そうすると、「私はそうでもないけれど、確かに〇〇ちゃんは好きそう。」「私はいいと思うけれど、△△さんは反対するだろうなと思った。」という風に、他の人がどう考えるかで納得できるようになる。

そこまで相手を理解していなくても、「よくわからないけれど、あの子はこれをすると悲しいらしい。だからやめよう。」というのも立派な納得だ。

小さい子も、「何でかはわからないけれど、お母さんが悲しむからやめよう」と納得して、イタズラをやめたりする。

ここでいう大切な人は、友人でも家族でも良いし、小説の主人公でもいい。とにかく、その人の過去を知っていて、考え方を知っていて、幸せになって欲しいと思える人のことだ。

理解を中心にした納得

・これをみんながしたら世界が上手く回らなくなるな
・これはルールと照らし合わせた時に間違っているな
という風に、頭で理解して納得する方法もある。

高校生の妹が、「どうして第一ボタンを閉めなければならないの?」という疑問を校則に抱いたとき、「それが礼儀だから」という答えに納得できたのなら、それは彼女の中でそうすれば世界がうまく回るんだなと理解したからだ。

哲学者も、誰もが理解して納得できるルールを作ろうとしている。より多くの人がより多くの幸福を得られるから正しい、いや邪心なしに心からやろうと思ってしたから正しいんだと、議論している。

ルールの話でなくとも、科学で証明されたことならば、そのプロセスを辿って、何がどうして起きるのか納得することができる。なぜ太陽が東から昇るのかという疑問は、自分を中心にしても、大切な人を中心にしても、解決できない。

相手が得意な「納得」を考える

SNSや日々の会話で、私たちはいろんな意見に出会う。逆に、相手に自分の意見を伝えたいという場面だってたくさんある。
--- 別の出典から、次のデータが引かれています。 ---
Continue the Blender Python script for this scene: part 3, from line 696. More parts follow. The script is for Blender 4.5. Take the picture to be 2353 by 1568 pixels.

そんなとき、一瞬立ち止まって、どうやって伝えたら相手が一番納得できるのかを考える。すると、意外とすんなり自分の意見を受け入れてもらえたりする。

たとえば、私は大切な人を中心にした納得が得意だ。

だから「だってされたら嫌でしょう?」と自分中心の納得を勧められても、「私はそうでもないし、そう思わない人もいるかもしれないじゃない」と思ってしまう。

「だってそういう決まりだもの。そのほうがみんな得でしょ?」と理解を中心とした納得を求められても、そもそも何でそういう決まりかを聞いてるし、損する人もいるよと思ってしまう。

でも、「私はあれが苦手なのね、だからこれも嫌なの。」と言われたら、すんなり「そっか嫌なのか。」と納得する。それでいいの!?とルームメイトに驚かれたこともあるけれど、私は「その人が嫌だというなら嫌なんだろう」という納得はすぐにできる。

逆にルームメイトは、自分が嫌だと思うことでなければ、なかなか嫌だという気持ちに納得ができないらしい。

自分の意見をきちんと相手に伝えようと思ったら、自分の説得術を磨くだけでは足りなくて、相手のことを理解し考えて、少し合わせてあげることが、どうしても必要なのかも。